I have also developed a broader application approach, called EDGE, which builds on CDE to analyse technological impact more systematically across organisations and sectors.

Where it has been used
The CDE Innovation Prism was originally developed in fintech, as a way to make sense of a rapidly expanding landscape of companies, products, and narratives.
Since then, it has been applied across AI, strategy, entrepreneurship, and organisational transformation - including in work with senior leadership teams, policymakers, and educators.
It has been used as a teaching framework at business schools, as a strategic tool in corporate settings, and as a lens for analysing emerging technologies including Generative AI and Agentic AI.
Closing
The world of technology will continue to feel fast, complex, and difficult to read.
But complexity does not mean randomness.
Beneath the noise, technological innovation tends to follow recurring patterns. Recognising those patterns does not make the future predictable - but it makes it more legible. It helps identify what is likely to happen, what kinds of challenges will emerge, and what type of response may be required.

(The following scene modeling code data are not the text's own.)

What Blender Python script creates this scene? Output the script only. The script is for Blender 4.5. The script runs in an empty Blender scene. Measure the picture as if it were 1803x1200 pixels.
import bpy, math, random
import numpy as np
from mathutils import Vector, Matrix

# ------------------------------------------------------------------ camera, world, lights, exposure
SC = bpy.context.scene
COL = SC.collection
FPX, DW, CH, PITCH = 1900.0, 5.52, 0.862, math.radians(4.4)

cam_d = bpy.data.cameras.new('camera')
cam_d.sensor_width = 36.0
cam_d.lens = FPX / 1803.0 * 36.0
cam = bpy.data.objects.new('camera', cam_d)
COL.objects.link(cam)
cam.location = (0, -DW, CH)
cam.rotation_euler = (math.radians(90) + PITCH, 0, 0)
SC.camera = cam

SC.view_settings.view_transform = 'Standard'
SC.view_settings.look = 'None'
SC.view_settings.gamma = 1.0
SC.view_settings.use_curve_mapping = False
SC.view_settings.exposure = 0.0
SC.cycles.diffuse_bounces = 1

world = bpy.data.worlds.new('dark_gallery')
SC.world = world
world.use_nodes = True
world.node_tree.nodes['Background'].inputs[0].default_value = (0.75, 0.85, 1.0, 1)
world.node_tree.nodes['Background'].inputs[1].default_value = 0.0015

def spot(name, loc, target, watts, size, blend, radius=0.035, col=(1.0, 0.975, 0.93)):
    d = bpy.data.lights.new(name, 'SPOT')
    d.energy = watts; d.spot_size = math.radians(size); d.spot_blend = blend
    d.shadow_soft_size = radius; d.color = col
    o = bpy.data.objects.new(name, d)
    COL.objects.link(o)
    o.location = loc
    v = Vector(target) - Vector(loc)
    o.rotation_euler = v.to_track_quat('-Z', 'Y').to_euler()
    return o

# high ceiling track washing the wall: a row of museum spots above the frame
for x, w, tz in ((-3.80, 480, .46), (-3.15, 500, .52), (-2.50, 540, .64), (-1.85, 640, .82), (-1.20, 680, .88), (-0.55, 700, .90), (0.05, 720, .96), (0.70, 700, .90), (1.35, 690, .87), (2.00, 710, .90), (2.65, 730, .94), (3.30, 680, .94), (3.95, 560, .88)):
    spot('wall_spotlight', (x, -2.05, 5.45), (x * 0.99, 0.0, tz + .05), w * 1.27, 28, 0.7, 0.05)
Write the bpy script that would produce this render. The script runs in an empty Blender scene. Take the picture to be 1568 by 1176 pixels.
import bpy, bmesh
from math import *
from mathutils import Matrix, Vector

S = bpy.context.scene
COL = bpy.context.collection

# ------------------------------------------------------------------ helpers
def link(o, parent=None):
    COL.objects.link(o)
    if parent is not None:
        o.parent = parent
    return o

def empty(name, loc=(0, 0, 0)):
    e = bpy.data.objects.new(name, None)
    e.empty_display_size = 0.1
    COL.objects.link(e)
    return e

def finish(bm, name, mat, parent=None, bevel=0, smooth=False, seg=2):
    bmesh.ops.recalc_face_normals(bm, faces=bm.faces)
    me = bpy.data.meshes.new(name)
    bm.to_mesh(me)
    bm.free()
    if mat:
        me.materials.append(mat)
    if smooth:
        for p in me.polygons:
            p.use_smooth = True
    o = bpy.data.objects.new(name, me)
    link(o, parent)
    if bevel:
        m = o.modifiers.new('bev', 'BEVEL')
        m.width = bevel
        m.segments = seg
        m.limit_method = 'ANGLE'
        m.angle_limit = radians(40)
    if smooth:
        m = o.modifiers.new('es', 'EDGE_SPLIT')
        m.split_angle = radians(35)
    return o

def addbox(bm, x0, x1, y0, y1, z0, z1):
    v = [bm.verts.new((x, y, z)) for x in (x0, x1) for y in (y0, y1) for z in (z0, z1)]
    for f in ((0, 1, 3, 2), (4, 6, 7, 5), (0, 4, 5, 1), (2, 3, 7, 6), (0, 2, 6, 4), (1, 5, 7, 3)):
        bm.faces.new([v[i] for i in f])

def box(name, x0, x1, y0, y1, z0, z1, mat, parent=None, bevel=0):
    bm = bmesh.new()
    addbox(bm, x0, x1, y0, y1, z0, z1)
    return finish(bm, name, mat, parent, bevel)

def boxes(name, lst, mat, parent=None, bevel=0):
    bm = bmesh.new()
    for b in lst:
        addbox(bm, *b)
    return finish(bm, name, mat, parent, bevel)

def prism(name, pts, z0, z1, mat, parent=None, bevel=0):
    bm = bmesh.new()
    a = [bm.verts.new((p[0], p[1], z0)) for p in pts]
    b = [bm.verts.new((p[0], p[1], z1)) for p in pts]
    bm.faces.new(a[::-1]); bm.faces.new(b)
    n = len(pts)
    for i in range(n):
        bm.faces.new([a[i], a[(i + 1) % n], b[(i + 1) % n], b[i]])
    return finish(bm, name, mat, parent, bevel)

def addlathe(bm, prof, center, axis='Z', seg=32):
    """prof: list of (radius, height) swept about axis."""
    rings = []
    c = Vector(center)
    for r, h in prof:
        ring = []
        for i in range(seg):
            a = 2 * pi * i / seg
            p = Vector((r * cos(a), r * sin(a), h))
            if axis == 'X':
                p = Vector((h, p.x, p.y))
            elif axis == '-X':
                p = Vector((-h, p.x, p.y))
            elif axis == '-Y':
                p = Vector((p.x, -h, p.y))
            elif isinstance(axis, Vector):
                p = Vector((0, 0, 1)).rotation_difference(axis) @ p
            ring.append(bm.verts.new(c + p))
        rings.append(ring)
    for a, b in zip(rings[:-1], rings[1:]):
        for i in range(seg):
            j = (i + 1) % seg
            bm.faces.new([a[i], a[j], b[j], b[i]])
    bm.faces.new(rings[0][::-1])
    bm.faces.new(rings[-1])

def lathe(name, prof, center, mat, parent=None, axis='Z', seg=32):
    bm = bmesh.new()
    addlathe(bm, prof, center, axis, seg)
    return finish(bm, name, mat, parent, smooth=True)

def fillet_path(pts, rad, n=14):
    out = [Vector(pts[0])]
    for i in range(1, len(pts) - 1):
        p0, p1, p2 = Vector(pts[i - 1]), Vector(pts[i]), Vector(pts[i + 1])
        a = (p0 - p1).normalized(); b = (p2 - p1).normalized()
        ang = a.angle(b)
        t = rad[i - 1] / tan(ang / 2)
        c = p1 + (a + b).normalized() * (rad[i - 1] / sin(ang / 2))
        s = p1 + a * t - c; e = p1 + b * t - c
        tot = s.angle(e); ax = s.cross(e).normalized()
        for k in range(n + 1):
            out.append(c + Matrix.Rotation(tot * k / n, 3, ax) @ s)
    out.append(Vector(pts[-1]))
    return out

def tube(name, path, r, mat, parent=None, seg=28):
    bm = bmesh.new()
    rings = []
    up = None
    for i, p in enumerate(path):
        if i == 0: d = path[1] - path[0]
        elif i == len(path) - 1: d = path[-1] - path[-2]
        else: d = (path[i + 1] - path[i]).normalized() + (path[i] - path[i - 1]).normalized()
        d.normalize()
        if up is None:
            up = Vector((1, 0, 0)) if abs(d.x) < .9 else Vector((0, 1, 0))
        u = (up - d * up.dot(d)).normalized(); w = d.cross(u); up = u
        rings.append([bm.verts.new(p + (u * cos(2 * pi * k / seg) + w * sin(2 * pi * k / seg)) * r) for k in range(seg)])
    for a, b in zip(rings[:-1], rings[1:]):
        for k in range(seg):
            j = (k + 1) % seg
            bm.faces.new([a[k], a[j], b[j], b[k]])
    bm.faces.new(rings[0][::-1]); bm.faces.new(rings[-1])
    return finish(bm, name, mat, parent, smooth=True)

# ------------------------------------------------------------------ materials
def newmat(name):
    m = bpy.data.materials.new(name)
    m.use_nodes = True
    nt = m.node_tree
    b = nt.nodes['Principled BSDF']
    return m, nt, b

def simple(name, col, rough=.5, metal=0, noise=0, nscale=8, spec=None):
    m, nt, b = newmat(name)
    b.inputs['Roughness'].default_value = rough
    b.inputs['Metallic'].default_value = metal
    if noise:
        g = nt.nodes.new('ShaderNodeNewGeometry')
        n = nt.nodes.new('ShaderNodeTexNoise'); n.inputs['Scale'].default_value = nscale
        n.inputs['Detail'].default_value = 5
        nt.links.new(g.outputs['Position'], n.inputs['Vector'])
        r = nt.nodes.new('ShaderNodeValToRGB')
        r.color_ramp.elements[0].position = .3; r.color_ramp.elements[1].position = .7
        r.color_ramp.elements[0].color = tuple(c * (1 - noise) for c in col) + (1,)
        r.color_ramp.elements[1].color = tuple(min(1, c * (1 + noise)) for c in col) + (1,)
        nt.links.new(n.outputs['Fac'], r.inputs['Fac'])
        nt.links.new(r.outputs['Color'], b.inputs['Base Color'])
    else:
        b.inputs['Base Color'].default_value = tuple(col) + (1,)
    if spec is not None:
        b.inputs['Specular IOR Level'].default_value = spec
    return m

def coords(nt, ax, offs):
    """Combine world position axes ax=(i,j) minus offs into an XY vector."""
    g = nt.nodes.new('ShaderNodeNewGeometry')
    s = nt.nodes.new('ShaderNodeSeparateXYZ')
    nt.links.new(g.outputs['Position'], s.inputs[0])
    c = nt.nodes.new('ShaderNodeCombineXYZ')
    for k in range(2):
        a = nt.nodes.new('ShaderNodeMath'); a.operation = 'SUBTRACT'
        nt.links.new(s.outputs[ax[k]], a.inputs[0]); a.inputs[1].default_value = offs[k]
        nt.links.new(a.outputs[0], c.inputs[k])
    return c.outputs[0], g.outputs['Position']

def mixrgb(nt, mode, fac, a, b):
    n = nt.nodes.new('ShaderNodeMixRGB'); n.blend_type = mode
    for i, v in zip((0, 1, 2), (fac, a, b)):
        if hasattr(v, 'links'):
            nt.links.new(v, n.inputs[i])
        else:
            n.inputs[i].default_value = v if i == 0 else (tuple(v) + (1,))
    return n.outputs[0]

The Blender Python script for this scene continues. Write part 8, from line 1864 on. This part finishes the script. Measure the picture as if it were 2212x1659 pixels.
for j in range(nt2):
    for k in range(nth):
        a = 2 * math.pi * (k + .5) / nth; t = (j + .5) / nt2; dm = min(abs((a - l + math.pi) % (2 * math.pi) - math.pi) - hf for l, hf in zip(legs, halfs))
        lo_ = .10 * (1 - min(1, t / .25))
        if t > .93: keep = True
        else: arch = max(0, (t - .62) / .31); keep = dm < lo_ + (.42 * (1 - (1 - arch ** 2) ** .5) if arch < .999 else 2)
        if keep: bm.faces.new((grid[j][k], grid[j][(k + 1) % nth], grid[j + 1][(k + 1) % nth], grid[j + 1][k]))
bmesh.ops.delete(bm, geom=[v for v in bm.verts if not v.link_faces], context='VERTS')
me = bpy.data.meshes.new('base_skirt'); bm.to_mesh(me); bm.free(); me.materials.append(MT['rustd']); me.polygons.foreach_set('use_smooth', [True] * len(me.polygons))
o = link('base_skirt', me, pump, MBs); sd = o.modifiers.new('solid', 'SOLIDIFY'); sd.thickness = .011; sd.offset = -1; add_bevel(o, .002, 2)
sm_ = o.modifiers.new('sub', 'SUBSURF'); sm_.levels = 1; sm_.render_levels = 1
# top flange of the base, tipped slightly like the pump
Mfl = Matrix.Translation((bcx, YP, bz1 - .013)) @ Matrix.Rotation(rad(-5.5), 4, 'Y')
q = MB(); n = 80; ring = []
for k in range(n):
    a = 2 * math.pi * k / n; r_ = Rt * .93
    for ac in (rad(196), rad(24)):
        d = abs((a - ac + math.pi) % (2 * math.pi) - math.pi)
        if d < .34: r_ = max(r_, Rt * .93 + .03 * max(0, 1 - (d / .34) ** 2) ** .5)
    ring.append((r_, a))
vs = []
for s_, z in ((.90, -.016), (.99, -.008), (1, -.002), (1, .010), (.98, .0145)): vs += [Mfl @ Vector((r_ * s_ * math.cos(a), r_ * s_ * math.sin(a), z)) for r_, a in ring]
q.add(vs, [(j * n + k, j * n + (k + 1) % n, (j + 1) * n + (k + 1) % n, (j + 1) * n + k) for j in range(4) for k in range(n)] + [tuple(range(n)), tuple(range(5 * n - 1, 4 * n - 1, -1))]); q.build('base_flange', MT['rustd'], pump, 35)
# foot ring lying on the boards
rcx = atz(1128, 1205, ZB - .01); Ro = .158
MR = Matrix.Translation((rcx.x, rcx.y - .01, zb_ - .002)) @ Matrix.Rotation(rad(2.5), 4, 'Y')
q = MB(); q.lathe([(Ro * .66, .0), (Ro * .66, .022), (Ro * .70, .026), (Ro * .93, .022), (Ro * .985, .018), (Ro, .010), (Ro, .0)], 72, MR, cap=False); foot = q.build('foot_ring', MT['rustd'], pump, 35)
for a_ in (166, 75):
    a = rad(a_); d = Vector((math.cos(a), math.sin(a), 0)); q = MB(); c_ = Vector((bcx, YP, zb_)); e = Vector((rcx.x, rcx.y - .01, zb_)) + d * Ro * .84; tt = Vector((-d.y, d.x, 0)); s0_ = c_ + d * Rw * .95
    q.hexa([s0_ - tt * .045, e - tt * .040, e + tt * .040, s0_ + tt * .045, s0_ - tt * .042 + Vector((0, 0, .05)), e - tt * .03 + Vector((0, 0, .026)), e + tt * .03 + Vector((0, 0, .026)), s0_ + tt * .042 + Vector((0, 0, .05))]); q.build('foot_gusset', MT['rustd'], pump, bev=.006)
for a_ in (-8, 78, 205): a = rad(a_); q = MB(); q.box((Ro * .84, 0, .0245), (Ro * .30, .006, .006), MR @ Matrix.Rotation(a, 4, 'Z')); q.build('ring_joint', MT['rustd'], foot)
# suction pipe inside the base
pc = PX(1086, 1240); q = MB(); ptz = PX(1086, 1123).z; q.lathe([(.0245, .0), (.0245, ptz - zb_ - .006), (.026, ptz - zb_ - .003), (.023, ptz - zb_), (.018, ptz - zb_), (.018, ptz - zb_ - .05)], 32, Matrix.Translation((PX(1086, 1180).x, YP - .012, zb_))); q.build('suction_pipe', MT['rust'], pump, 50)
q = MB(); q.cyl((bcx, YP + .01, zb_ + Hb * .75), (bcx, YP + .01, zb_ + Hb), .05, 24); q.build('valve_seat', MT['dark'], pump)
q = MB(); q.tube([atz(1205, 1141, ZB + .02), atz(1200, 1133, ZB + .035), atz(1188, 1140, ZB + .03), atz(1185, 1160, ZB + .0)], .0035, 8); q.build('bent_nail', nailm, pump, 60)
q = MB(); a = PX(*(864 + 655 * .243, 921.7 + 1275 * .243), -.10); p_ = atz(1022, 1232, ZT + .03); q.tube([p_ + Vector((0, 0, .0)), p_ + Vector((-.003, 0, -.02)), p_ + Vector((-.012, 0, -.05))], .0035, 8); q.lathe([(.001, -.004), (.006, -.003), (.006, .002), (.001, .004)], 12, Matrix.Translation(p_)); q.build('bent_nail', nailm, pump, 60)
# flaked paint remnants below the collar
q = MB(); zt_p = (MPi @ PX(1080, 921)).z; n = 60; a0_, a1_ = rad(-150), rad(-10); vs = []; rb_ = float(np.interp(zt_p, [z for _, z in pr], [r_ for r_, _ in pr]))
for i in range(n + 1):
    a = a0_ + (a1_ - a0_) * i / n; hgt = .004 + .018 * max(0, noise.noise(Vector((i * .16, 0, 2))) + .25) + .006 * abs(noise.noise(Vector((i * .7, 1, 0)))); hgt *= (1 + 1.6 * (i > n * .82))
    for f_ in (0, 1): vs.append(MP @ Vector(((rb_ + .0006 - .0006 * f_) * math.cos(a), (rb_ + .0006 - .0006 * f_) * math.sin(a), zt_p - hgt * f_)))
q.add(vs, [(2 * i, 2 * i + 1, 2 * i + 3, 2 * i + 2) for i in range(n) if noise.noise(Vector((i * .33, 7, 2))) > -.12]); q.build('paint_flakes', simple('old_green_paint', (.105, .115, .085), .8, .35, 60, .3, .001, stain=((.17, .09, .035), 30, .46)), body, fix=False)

The CDE Innovation Prism is a way to see those patterns clearly.
Summary
The CDE Innovation Prism identifies three patterns of technological impact:
- C - Cheaper, Better, Faster - direct competition with existing models, leading to margin pressure, scale dynamics, and winner-takes-most markets
- D - Different - creation of new categories, often with high impact but unclear business models, early uncertainty, and shifting leadership
- E - Enhancing - improvement of existing systems, where value must be demonstrated clearly within existing activities, and adoption depends on integration and usefulness
The framework helps identify how innovation tends to evolve, what kinds of challenges are likely to emerge, and what type of strategic response each pattern may require.